I too doubt that the figures provided were real. (its certainly possible that they are, but the evidence isn't there to back it up) However, I find it very likely that something like that went down.
Everything I have read surrounding the closure of the game and Paragon screams to me that what happened was NCSoft wanted to free up resources for Lineage and Guildwars because they were not supporting themselves; and that no one at NCSoft had any love for City of Heroes, a game which was run by a team in another country, and which had not originally been an NCSoft title. It was an easy target to kill cause it's always easier to screw someone you don't know than it is to screw the guy in the next office over.
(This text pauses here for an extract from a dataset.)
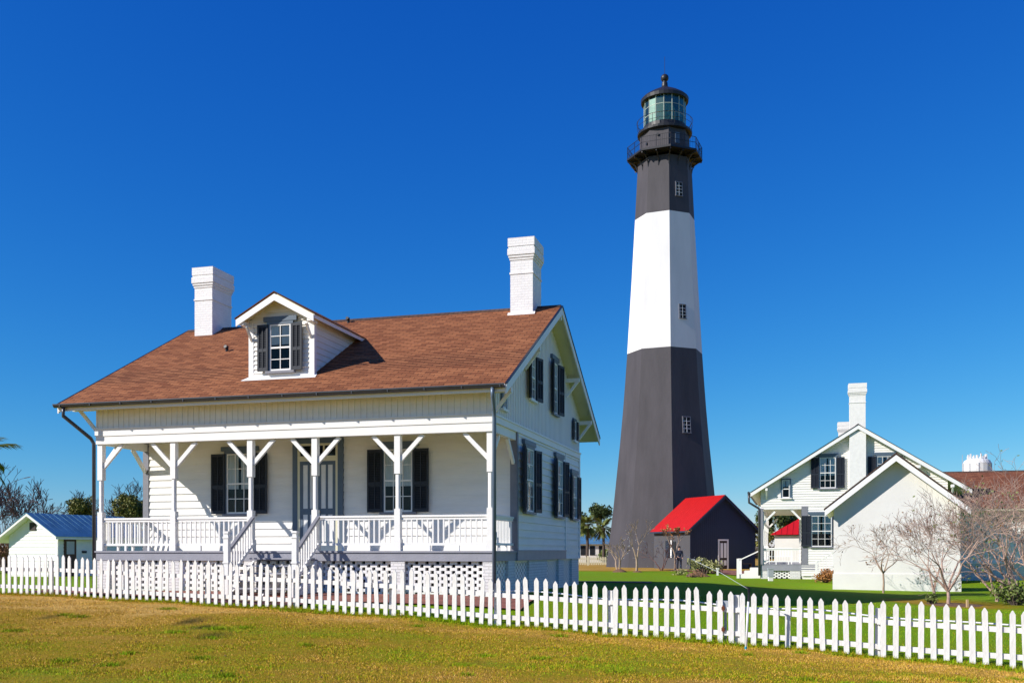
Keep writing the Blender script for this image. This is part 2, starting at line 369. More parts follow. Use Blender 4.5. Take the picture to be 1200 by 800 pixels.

Unfortunately, at that point, some corporate greed took over. Either someone at NCSoft said
-"No one else is going to play with my toys, even if I don't want them any more"
-or "if we sell this, we've just given ourselves new competition in the greater MMO market"
-or "every City of Heroes customer is a potential customer for lineage/guildwars, so let's force them to move"
Likely it was a combination of all three, but the first and the third are the stronest contenders in my mind. At the end of the day, they are all three weak and self-defeating lines of reasoning, but they are also the lines of reasoning that are taught every single day in business school (here I could go on a much longer rant about sociopathic thinking and circular logic in big business, but let's not do that)
So if you follow this line of reasoning it is completely possible that NCSoft would quote a figure that they know that any competitor would balk at and fans couldn't raise, just to keep the game out of someone else's hands, while still giving the appearence of good faith efforts to unload the game.
just because you're paranoid doesn't mean there isn't really a conspiracy.